The band performed several songs off its new album. Jenkins said that he disagrees when he is told to play only old hits because music festivals provide opportunities to make new discoveries, whether it be music or otherwise.

“That’s what festivals are for: to find something new,” Jenkins said.

Jenkins expressed his gratitude to the crowd by saying that he and the band are grateful for performing in front of such a large audience.

“We don’t take for granted that you filled this field,” Jenkins said. “We think it’s magnificent.”
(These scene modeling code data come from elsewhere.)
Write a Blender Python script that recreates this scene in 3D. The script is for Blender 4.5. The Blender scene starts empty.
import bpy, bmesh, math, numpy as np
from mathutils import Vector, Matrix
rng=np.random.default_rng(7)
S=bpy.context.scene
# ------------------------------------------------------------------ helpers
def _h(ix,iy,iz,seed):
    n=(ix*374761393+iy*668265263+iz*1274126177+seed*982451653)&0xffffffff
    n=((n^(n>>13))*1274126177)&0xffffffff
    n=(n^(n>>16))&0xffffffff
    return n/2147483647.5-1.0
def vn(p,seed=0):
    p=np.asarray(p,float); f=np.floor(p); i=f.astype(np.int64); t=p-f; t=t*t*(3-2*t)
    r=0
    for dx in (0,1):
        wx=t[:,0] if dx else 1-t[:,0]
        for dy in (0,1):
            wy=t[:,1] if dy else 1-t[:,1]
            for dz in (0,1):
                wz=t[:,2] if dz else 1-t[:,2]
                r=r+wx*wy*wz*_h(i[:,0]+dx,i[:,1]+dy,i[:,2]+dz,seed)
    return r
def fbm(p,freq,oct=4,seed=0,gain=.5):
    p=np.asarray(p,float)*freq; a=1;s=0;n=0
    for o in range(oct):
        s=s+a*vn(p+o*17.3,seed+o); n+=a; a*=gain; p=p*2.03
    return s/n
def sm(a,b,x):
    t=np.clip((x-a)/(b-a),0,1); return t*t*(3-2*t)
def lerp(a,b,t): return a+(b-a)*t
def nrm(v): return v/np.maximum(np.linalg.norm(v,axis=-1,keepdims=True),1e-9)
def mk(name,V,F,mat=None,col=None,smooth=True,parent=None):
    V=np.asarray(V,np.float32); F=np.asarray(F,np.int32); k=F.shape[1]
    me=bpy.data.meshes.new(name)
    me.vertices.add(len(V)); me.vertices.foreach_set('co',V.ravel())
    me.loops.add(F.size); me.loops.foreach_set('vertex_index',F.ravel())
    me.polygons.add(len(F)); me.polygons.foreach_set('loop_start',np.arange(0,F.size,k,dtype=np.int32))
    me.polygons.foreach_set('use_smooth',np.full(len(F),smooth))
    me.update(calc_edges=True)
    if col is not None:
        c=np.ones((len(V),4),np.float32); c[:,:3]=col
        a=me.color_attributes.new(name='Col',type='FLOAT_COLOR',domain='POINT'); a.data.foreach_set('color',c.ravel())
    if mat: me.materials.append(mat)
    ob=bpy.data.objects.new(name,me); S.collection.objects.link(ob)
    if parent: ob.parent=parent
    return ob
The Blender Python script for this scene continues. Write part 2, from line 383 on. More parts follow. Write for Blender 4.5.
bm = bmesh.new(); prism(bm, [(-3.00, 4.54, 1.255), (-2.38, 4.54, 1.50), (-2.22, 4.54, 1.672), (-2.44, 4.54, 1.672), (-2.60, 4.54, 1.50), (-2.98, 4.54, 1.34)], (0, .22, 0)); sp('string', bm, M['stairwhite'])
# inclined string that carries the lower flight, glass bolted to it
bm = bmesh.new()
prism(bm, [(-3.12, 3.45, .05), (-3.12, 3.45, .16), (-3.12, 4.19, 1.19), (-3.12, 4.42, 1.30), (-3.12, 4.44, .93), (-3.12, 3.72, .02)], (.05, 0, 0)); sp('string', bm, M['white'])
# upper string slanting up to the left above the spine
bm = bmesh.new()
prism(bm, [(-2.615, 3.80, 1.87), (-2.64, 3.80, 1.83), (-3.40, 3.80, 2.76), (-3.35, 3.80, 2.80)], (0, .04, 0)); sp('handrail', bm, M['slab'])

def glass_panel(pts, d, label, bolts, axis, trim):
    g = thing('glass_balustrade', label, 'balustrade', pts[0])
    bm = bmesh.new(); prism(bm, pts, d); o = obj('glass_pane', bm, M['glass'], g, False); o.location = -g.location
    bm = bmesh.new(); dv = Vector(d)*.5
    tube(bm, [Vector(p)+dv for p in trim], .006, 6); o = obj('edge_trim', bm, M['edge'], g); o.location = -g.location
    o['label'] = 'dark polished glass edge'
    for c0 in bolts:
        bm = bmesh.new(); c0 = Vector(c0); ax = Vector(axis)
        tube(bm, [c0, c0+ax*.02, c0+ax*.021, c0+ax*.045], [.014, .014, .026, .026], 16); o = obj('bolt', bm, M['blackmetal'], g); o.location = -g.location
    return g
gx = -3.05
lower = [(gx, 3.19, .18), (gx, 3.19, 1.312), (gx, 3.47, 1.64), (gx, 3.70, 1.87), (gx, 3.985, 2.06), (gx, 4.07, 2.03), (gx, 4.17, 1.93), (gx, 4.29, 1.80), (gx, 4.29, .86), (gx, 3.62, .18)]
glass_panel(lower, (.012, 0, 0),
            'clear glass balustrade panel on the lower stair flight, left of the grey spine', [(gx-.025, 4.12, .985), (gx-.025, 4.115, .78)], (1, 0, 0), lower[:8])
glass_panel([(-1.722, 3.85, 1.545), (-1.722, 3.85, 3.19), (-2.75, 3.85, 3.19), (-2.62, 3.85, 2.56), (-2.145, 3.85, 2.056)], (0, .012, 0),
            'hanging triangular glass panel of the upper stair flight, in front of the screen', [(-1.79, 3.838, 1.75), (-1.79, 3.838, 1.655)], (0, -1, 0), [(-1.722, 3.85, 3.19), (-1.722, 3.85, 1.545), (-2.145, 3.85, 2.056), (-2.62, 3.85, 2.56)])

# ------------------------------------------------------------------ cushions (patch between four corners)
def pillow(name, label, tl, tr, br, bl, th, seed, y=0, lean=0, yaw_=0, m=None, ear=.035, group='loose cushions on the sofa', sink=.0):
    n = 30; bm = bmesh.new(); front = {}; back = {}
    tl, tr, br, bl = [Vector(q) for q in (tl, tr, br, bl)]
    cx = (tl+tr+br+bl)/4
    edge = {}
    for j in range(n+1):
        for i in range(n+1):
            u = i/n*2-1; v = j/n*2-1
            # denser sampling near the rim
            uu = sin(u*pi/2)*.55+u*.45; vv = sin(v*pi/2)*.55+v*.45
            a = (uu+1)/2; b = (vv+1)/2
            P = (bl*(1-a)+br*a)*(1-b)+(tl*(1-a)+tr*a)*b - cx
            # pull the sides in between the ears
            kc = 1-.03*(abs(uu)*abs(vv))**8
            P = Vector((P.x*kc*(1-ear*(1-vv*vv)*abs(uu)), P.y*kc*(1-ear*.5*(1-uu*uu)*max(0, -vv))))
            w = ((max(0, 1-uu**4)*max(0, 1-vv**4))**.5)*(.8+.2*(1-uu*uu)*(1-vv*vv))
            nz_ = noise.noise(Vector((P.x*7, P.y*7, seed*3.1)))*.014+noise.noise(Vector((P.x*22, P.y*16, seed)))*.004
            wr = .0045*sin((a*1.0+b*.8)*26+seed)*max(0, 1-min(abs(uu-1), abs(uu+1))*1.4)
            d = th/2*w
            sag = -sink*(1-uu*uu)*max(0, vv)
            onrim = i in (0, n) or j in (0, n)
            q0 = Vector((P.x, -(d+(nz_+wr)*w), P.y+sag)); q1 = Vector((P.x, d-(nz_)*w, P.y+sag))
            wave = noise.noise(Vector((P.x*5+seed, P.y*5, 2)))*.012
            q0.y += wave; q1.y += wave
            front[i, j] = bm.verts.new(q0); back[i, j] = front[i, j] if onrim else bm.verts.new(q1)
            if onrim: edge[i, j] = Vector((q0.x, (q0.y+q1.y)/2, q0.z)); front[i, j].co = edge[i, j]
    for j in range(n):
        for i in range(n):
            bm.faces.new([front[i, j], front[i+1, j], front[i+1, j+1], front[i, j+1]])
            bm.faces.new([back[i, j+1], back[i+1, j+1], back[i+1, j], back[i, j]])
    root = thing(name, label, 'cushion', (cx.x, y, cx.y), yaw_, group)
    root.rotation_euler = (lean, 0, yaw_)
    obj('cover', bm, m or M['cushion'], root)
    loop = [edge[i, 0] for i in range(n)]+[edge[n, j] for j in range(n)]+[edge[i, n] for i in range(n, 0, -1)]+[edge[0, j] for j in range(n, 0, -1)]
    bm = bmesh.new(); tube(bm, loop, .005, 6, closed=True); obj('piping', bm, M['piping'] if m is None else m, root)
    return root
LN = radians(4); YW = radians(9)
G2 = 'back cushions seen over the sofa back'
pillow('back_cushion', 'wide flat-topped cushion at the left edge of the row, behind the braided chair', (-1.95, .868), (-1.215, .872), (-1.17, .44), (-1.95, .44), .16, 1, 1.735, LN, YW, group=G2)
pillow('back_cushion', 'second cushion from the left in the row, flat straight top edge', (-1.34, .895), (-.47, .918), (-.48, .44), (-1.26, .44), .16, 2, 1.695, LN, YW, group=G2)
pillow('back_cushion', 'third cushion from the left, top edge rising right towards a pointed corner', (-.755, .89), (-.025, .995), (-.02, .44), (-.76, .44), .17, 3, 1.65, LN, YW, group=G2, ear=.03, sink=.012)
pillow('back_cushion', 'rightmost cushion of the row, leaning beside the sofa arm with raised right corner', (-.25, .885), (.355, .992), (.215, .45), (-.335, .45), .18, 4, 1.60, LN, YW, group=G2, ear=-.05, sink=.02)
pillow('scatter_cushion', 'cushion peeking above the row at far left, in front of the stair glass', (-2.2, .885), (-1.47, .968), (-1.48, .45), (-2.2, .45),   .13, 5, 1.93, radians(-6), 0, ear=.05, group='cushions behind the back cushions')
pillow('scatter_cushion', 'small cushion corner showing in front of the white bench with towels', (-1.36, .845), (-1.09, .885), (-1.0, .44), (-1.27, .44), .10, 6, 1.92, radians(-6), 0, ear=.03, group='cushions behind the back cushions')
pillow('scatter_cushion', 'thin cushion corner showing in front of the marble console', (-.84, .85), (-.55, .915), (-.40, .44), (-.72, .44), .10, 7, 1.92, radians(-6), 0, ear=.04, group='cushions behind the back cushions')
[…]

After Third Eye Blind, the crowd morphed into the already present mass of people gathered at the Miller Lite stage for Lizzo, whose performance last week—and this week—were so large that it had to be broadcasted on the TV panels of the Honda stage from which the Third Eye Blind audience came.

Headlining the closing night of ACL were Swedish-born singer/songwriter Robyn on the Honda stage and British folk-rock band Mumford and Sons on the American Express stage. ACL also held a silent disco each night of the festival beginning at 8:00 p.m., coinciding with the headlining performances.

Hundreds gathered under the tent of the Tito’s Handmade Vodka stage to dance to a DJ set for the remaining two hours of ACL. The audience wore headphones provided by the festival and jumped in unison with no sounds projecting from the tent besides the singing and yelling of the crowd.

As the festival came to an end, Mumford and Sons front man Marcus Mumford said how crazy the ACL 2019 lineup was and expressed sympathy to the crowd’s draining yet prevailing energy.

“What a wicked weekend,” Mumford said. “Are you okay?”

The final song ended at 10:00 p.m. and festival goers exited the grounds of ACL for the final time in 2019. Eight-time festival attendee Eric Gutierrez said the best part about ACL is seeing new artists, connecting with the crowd and experiencing the overall atmosphere.

“I got to see a lot of indie bands I’ve never heard of and I’m blown away,” Gutierrez said.